Amazon Music Is Available for Free Now

Amazon’s free music-streaming service has launched in the U.S. — but the tech giant is making anything but a big deal out of it. The ad-supported free service quietly became available this week exclusively through Alexa, Amazon’s voice assistant programmed into Echo devices, indicating that Amazon is more interested in promoting its own software/hardware ecosystem than being an aggressive competitor to Spotify’s free music tier.

“Since the launch of Amazon Music, customers have been able to use the simplicity and magic of voice to request music in fun, innovative ways,” the company wrote in a blog post Thursday, emphasizing the ties between music and voice discovery. “And so, beginning today, customers in the U.S. who do not yet have a Prime membership or a subscription to Amazon Music Unlimited will now be able to listen to an ad-supported selection of top playlists and stations for free with Amazon Music on compatible Alexa-enabled devices.”

When rumors begin swirling a few days ago of an imminent free music tier from Jeff Bezos’s tech juggernaut, many speculated that the crowded music-streaming market was about to see a major new rival, and Spotify’s stock price even dipped as a result. But the modest, Alexa-only launch of the service — which lacks even a branded name of its own — positions it only as a driver of Echo sales and advertising income.

Midia Research analyst Mark Mulligan wrote in a blog post that this type of new product aligns with Amazon’s rising ambitions in the tech ad revenue space. “While Spotify investors were right to get twitchy at the Amazon rumors, it is Facebook investors who should be paying the closest attention,” Mulligan said, pointing to the fact that Amazon has grown its advertising business from $2.9 billion to $10.1 billion in two years. (Facebook brought in $50 billion in 2018.)

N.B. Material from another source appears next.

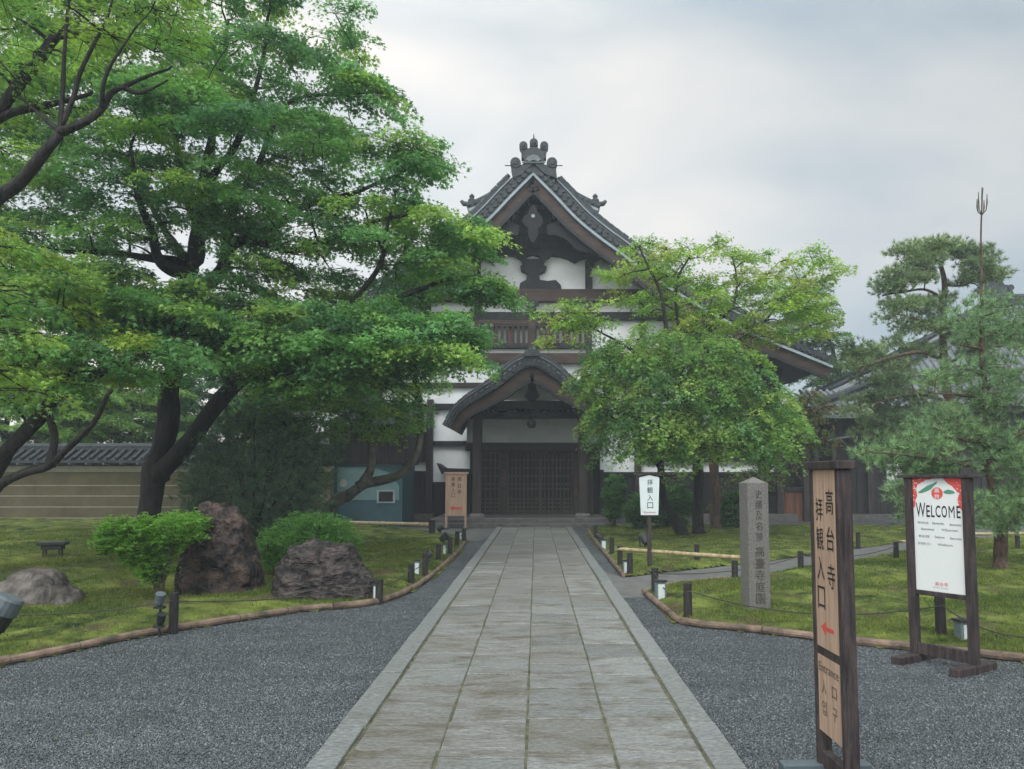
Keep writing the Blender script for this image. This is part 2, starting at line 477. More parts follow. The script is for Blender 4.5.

MarketWatch analyst Russ Crupnick told Variety that he doesn’t see Amazon’s new free tier “changing anything major” in the music ecosystem. “It will probably have little impact on the established players — Spotify has incredible loyalty with its listeners and I don’t see people marching off to Amazon because it’s going to have a free tier,” Crupnick said. “Amazon has a much more casual audience — it’s large, but they spend much fewer hours [on the platform] and are generally less engaged with music.”

Outside of the new Alexa-only free service, Amazon offers premium, ad-free music via both Amazon Music, which is included as part of $119-a-year Prime membership and offers 2 million songs, and Amazon Music Unlimited, which costs $7.99 a month and offers 50 million songs.